***** The input *****

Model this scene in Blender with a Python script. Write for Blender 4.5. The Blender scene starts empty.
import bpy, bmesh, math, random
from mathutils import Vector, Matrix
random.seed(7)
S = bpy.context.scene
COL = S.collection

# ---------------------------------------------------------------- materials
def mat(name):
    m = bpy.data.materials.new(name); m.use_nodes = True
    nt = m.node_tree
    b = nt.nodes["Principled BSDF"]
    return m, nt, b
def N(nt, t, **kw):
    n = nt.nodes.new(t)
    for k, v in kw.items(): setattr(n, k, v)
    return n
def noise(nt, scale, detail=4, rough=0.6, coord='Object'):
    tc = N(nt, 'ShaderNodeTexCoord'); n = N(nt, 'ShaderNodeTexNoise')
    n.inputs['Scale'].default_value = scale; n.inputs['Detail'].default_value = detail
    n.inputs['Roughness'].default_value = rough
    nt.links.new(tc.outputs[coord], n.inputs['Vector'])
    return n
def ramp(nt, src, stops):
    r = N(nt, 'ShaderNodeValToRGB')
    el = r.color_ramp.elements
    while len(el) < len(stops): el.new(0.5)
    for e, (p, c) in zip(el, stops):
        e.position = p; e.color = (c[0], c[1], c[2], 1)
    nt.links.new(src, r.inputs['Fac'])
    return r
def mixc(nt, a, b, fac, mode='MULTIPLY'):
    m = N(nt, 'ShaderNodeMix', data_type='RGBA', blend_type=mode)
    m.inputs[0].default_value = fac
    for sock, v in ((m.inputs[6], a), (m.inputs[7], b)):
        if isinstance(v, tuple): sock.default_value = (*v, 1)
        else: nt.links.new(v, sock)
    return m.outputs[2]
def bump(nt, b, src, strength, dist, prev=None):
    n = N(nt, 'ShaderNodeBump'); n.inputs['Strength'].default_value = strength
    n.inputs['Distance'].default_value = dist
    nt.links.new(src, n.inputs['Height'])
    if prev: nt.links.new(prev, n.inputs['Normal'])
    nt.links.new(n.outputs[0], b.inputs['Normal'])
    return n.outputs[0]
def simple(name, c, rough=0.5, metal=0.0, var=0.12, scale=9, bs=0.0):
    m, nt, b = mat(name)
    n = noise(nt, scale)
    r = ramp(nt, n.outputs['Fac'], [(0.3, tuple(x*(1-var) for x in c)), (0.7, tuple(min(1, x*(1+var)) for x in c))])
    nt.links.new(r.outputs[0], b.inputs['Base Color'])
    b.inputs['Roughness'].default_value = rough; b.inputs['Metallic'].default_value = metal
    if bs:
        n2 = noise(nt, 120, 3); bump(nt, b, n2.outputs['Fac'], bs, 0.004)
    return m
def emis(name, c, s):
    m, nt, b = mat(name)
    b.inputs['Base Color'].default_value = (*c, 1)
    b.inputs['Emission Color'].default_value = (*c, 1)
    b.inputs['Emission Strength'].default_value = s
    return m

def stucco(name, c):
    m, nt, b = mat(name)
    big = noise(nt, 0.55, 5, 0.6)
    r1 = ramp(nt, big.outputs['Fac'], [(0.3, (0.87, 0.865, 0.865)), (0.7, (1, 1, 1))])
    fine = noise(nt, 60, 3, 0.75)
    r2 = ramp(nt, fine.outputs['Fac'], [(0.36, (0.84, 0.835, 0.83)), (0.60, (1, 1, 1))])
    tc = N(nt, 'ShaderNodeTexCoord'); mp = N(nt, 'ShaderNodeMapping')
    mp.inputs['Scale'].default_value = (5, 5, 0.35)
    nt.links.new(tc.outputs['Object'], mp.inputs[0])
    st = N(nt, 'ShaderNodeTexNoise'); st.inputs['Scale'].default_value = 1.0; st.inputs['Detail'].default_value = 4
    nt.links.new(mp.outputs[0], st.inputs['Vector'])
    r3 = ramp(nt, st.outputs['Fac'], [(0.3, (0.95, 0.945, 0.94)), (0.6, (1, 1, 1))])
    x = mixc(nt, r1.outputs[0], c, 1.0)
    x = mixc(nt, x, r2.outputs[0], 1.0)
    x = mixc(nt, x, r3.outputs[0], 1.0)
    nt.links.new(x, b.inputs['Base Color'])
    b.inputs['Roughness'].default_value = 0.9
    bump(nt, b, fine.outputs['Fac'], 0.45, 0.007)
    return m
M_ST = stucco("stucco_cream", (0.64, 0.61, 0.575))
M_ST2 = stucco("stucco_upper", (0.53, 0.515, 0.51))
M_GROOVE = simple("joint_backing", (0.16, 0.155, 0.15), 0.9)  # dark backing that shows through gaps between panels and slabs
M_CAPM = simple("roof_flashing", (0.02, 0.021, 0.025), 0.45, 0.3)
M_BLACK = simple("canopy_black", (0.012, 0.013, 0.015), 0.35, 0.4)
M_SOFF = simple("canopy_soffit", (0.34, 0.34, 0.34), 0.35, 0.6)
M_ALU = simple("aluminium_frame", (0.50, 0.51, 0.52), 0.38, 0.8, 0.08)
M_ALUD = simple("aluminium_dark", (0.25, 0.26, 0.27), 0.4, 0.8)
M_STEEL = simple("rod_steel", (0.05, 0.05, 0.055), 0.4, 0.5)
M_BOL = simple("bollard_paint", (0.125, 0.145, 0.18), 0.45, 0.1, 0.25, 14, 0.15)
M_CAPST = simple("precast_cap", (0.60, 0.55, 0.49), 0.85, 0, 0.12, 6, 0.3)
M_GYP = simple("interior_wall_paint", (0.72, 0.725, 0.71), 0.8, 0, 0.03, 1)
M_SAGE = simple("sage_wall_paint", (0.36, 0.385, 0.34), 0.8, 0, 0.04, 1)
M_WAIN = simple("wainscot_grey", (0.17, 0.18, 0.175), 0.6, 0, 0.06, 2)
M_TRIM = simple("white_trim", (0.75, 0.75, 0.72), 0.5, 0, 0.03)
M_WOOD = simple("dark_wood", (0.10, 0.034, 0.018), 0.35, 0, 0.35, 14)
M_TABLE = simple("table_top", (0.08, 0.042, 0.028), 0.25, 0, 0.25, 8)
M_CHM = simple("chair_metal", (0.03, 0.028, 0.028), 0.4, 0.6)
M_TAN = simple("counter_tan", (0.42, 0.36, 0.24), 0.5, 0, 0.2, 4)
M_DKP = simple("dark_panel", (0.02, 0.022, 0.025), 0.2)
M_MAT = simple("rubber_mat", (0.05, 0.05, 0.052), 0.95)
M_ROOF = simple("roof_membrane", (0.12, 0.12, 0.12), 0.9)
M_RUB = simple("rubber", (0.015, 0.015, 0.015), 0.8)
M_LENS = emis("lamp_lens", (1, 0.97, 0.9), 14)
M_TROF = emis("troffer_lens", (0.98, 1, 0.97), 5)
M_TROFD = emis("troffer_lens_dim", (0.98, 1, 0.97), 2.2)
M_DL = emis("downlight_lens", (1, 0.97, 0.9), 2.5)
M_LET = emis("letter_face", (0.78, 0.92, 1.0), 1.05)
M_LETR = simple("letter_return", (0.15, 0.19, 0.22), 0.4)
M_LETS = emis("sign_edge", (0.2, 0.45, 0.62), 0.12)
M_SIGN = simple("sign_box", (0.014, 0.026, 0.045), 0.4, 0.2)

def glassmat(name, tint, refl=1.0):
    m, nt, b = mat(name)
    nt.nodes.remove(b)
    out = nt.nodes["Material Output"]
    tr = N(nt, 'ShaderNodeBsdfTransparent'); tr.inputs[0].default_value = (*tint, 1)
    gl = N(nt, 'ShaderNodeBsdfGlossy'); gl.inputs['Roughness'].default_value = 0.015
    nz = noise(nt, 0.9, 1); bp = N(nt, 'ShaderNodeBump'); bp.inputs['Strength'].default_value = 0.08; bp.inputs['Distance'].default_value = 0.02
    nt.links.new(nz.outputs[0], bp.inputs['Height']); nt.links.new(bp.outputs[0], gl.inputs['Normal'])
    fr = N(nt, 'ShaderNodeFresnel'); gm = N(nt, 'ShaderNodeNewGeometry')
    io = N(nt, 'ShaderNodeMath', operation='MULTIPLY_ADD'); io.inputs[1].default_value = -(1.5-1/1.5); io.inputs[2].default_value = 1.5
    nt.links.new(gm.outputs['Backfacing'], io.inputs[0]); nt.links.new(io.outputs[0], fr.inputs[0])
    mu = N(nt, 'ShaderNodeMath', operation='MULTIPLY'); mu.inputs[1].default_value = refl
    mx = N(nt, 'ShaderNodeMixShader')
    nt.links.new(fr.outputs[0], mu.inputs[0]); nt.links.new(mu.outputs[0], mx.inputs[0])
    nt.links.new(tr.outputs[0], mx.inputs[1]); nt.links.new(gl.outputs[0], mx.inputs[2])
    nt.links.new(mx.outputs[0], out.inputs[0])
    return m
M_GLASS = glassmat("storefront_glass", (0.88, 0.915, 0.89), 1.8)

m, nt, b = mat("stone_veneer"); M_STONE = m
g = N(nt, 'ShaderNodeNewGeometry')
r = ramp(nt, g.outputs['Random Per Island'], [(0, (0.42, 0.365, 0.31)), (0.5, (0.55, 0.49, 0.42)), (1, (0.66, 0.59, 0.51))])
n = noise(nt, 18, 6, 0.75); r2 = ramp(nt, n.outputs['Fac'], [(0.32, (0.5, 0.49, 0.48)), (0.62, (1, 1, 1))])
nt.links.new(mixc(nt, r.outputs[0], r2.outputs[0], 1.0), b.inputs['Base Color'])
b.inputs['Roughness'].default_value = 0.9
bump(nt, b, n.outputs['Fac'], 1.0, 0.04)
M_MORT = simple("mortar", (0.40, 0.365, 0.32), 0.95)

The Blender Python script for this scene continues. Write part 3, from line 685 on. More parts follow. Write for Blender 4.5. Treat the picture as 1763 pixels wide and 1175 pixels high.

*****

§ Stated task
Please print the material above exactly as it appears, from its first line through the line containing "COL = S.collection", inclusive, and stop there.

§ Full output
Model this scene in Blender with a Python script. Write for Blender 4.5. The Blender scene starts empty.
import bpy, bmesh, math, random
from mathutils import Vector, Matrix
random.seed(7)
S = bpy.context.scene
COL = S.collection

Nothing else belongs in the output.